Preserving freedom starts at home

This week, I was blessed with a rare opportunity to teach my sons lessons on the virtues of loving your neighbor and preserving our freedoms as Americans.

In the era of “cancel culture” it sometimes seems that everywhere you look our freedoms are under attack, at times being torn down right before us.  To make matters worse, our political environment has devolved into a tribalism that pits neighbor against neighbor, causing an erosion that has shaken the very foundations of American civil society. It’s almost as if we have forgotten how lucky we are to live in the land of the free and how much we have that truly unites us. 

Multiple times in the last several days I have read stories and seen evidence of Trump signs being stolen, destroyed or vandalized throughout my quiet suburban county. It’s been so noticeable, in fact, that my 12 and 16 year old sons have made comments about all the missing signs from one day to the next on their ride to school. Just the other day, a local business owner reported having his signs stolen three times in a matter of eight days. While I know this kind of thing happens every election year, like everything else it seems to be even more acute in 2020.

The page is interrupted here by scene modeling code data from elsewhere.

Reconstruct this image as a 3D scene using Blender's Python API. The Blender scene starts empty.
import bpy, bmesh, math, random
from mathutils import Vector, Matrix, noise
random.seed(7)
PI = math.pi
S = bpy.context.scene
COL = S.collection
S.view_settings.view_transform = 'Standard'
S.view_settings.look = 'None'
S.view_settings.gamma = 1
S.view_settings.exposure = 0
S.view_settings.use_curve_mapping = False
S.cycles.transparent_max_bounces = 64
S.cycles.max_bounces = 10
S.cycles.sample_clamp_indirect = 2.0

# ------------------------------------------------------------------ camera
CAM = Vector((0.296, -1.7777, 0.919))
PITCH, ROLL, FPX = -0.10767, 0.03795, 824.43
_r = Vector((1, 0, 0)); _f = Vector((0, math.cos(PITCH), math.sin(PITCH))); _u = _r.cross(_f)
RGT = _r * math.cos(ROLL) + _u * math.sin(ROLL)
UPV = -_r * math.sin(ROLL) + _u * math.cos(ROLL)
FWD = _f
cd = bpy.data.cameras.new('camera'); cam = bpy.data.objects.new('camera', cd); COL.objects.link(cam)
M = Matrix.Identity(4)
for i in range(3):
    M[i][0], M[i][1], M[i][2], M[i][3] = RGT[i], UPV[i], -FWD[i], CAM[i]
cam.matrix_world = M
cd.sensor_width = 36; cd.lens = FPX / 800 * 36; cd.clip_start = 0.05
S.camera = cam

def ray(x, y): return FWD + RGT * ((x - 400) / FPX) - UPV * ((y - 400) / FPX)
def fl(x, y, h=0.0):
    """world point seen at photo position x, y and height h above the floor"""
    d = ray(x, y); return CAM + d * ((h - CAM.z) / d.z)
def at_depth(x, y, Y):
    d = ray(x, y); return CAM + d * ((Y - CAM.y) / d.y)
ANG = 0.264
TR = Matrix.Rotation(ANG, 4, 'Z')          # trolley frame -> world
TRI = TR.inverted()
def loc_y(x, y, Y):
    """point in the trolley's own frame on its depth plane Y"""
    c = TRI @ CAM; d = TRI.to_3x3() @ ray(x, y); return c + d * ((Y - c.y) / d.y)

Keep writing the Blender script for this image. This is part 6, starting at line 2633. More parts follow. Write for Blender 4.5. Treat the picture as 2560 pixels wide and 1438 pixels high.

After noticing this disturbing pattern, my youngest son Drake commented that one of our neighbor’s Biden signs had gone missing the other day. When he brought it to our attention sitting around the dinner table, my first question was “Did you steal the sign?” When the answer and the body language of the 12 year old clearly indicated he hadn’t stolen the sign, I felt a sigh of relief.

The next day, however, after reflecting on these seemingly minor attacks on private citizen’s right of free speech, I decided that this was a learning moment for my sons. You see, as a conservative republican family in an overwhelmingly conservative community, the absence of this particular sign became noticeable because every major campaign year this neighbor has a sign for the Democrat candidate for either President or Governor. The old saying on my grandpa Oliver’s ruler came to mind, “Do unto others as you would have them do unto you.”

That night I made a quick visit to the local Democrat Party office. After interrupting a Zoom call that the county chairman was on, he unlocked the door to help me. I apologized for the disruption and asked for a Biden/Harris sign. He then began soliciting me on the benefits of their party membership, when respectfully interjected to inform him that I was a Trump supporter.

You can imagine the look on his face. 😲

I then reported my “mission” was to replace the sign for my neighbor that I believed was wrongfully stolen. I shared that while I wouldn’t support Vice-President Biden, I did support my neighbors right to free speech which I fought to defend while deployed in the Army to Iraq and still actively advocate for to this day. We chatted briefly, he thanked me and we parted ways. 

When I got home, I promptly told Drake we had a “mission“ to accomplish. When we hopped in the truck, I showed him the sign in the backseat and told him we were going to “right” a “wrong” that happened in our neighborhood. I calmly explained that, in America we all have the right to free speech, even when people say things or support candidates we disagree with, and it is wrong and ineffective to scream, vandalize or steal to make our voices heard.

We made the short trip down the road, rang the doorbell and shared our story with our neighbor. He thanked us for our kindness and offered to do the same for my family if such a thing ever happened to us. This type of mutual respect, general civility, and positive discourse you may think is missing from political landscape in our country if you don’t look below the surface. 

As President Reagan famously once said, “Freedom is never more than one generation away from extinction. We didn’t pass it to our children in the bloodstream. It must be fought for, protected, and handed on for them to do the same, or one day we will spend our sunset years telling our children and our children’s children what it was once like in the United States where men were free.”

Watching the television or your social media feeds night after night, one would think we are that collective generation President Reagan was describing, the ones flirting with making our precious freedom extinct. Well, I believe that our best days are still to come, but only if instead of giving speeches and social media posts we live by actions. All of that talk is doing nothing to unite our great people. Now is a time to pay it forward. 

Tonight, I had the good fortune and honor to pay it forward and to have a very teachable moment to my sons. To show them that actions speak louder than words in how we should treat and respect one another. To actively demonstrate that if we want others to respect our rights, then we need to proactively show them that we cherish that right for them as well.
While no earthly institution is perfect, we have an incredible gift in America, the gift of freedom and inalienable rights, passed down by our country’s forefathers. No one was ever convinced by being screamed at, by having their property vandalized or stolen, or by being called stupid. Let’s start by remembering that we are Americans first. In the words of Pope John Paul XXIII, “What unites us is greater than what divides us“. That is why we are called the United States of America. United then, let’s pass this precious gift toward our fellow man, so it can be handed on to our children and grandchildren.